CVS itself used the initial permission during the check-in and saved
these. Since Windows systems don't know anything about executable
permissions it was assumed that each file is executable to be on the
save side (it doesn't hurt on Unix systems it is just ugly, why should
some wrongly marked executable *.cpp files be displayed in a red color,
but others in green?).
I applied the following script to iterate over all executable .cpp files
and to print the name of the author who did the initial commit:
for i in $(find -type f -iname "*.cpp" -perm +111); do \
svn log -r 1:HEAD --limit 1 --xml "$i" | grep author; \
done | sed -e 's,^<author>,,' -e 's,</author>,,' | sort | uniq
It displays:
alnsn anthonyw daniel_wallin david_abrahams dgregor eric_niebler hljin
johnmaddock jsiek matiascape nesotto rogeeff rwgk turkanis vertleyb witt
Probably the list would be different once only files created after the
migration to Subversion would be considered but I did it as described ...
> An alternative is to not worry about Subversion, but to clear out the
> wrong permissions in the snapshot script,
> trunk/tools/release/snapshot_windows.sh and snapshot_posix.sh.
Ah, that's ugly. Subversion is (opposed to CVS) able to manage
properties and svn:executable is just a special one. It is able to merge
such commits and to revert so let's change Subversion's repository.
There is also no strong need to do it before the release. But as only
properties are fixed and no content it is hard to break something and
I'm sure (Linux) distributors would fix permissions themself to avoid
uglyness installed on the system ...
> Without knowing how the svn:executable property got set in the first
> place I can't tell if this is a one time or recurring problem. Any ideas?
Probably from CVS and only from Windows users. Let's fix it and watch ...

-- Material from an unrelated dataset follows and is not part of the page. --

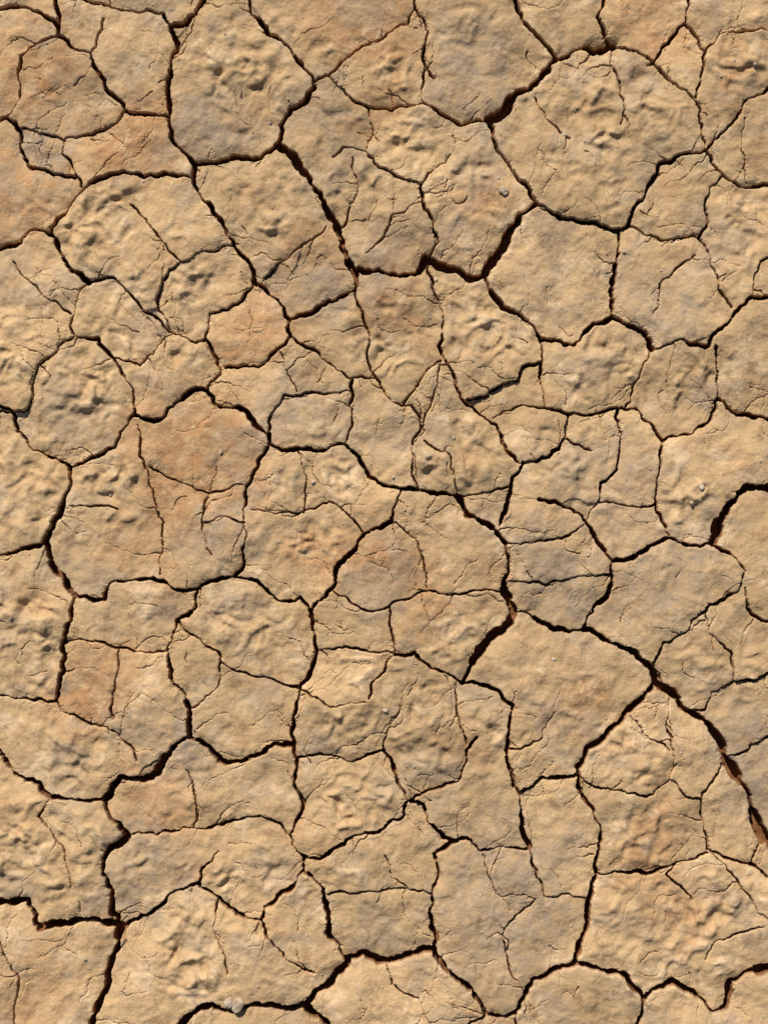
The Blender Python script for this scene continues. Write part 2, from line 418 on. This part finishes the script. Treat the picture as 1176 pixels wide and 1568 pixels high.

There should be a default setting in each Subversion client (the default
on Posix systems is to use the filesystem properties) and a good default
for Windows is probably svn:executable turned off (since it is unlikely
(but not impossible) that Windows guys create scripts.
PS: Don't forget that also the svn:eol-style property should be set to
native for text files to get proper line endings (Posix: \n, Windows:
\r\n, MacOS: \r) You once wrote a mail and asked for confirmation. Do
you remember? Again fixing 90% of all files is a matter of seconds.